If $f$ is uniformly continuous, and $\lim_{x\to\infty} (a(x)-b(x))=0$, you can show $f(a(x))-f(b(x))\to 0.$

Proof:

Given $\epsilon>0,$ we find $\delta$ such that if $|x-y|<\delta$ then $|f(x)-f(y)<\epsilon.$ (Definition of uniform continuity.)

Then we find $N$ such that when $x>N$, $|a(x)-b(x)|<\delta$.
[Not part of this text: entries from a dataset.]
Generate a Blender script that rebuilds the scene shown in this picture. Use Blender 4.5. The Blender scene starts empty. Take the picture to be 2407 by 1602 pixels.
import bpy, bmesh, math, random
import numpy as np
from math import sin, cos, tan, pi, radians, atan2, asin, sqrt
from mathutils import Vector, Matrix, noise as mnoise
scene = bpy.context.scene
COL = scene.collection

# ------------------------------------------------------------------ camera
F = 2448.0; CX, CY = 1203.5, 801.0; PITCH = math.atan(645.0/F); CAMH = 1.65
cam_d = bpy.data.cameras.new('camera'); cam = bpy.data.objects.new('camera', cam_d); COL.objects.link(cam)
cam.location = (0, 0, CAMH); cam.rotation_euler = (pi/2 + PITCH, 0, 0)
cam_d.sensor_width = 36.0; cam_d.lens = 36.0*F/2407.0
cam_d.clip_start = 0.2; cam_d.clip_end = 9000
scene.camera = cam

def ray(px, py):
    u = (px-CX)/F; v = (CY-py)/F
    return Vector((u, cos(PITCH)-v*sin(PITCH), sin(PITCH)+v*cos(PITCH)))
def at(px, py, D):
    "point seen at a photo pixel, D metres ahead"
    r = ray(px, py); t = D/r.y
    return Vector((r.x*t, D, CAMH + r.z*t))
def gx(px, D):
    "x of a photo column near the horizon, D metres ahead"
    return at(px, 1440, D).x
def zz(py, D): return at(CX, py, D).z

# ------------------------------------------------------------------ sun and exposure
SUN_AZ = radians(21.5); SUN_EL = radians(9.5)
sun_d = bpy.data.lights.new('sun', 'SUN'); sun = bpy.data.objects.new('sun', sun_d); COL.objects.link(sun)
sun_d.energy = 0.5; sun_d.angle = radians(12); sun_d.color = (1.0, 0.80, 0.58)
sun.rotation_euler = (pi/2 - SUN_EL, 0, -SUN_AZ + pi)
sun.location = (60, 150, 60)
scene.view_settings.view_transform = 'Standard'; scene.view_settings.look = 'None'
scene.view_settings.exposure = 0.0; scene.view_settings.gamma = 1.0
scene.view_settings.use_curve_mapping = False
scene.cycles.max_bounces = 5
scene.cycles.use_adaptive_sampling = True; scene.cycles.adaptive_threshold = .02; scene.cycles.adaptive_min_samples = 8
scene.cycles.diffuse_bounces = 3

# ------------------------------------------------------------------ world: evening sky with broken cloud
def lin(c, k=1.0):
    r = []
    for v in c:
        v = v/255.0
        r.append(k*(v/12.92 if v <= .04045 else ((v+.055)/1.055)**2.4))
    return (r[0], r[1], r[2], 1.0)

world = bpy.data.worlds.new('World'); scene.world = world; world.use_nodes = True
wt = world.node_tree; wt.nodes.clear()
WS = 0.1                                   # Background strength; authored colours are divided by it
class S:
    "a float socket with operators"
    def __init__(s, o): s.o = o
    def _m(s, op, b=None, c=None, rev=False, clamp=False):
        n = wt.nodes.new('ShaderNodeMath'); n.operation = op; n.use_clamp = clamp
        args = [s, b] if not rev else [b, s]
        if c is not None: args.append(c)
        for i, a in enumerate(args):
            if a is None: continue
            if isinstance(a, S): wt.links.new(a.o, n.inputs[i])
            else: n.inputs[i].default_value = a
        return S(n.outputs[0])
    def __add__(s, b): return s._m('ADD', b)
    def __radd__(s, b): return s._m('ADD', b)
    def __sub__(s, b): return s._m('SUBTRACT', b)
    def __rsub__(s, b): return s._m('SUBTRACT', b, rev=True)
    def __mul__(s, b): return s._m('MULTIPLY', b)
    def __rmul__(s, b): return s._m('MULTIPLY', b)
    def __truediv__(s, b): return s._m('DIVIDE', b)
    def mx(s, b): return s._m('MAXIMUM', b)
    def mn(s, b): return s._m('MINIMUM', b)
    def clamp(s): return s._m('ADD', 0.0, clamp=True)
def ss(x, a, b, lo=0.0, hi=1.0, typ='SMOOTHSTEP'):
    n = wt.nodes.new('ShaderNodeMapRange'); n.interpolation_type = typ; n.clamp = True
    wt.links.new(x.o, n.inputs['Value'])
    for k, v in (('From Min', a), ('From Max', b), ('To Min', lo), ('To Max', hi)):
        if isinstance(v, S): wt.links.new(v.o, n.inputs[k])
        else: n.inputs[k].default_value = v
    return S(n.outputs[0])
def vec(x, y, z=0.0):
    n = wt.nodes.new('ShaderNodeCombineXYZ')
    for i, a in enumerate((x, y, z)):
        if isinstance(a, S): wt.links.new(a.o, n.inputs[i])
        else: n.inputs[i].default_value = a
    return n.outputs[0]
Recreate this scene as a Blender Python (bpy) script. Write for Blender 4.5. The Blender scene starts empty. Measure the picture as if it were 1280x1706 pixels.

So if $x>N$, $|a(x)-b(x)|<\delta$ so $|f(a(x))-f(b(x))|<\epsilon,$ and hence $$\lim_{x\to\infty}\left(f\left(a(x)\right)-f\left(b(x)\right)\right)=0.$$

In particular, any continuous and periodic function (like $\cos(x)$) on $\mathbb R$ is uniformly continuous.

And if $a(x)=\sqrt{x+1}$ and $b(x)=\sqrt{x},$ then $a(x)-b(x)=\frac{1}{\sqrt{x+1}+\sqrt{x}}\to 0.$

Solution 3:

Note that

\begin{align*} \lim_{x\to \infty} \sin\frac{\sqrt{x+1}-\sqrt{x}}{2}&=\lim_{x\to \infty} \sin\frac{1}{2(\sqrt{x+1}+\sqrt{x})}=0 \end{align*}

Since

\begin{align*} \left|\cos (\sqrt {x+1})-\cos (\sqrt x)\right|&=\left|-2\sin\frac{\sqrt{x+1}+\sqrt{x}}{2}\sin\frac{\sqrt{x+1}-\sqrt{x}}{2}\right|\\ &\le 2\left|\sin\frac{\sqrt{x+1}-\sqrt{x}}{2}\right|\\ &\to 0 \end{align*} as $x\to\infty$,

\begin{align*} \lim_{x\to \infty} \left[\cos (\sqrt {x+1})-\cos (\sqrt x)\right]&=0 \end{align*}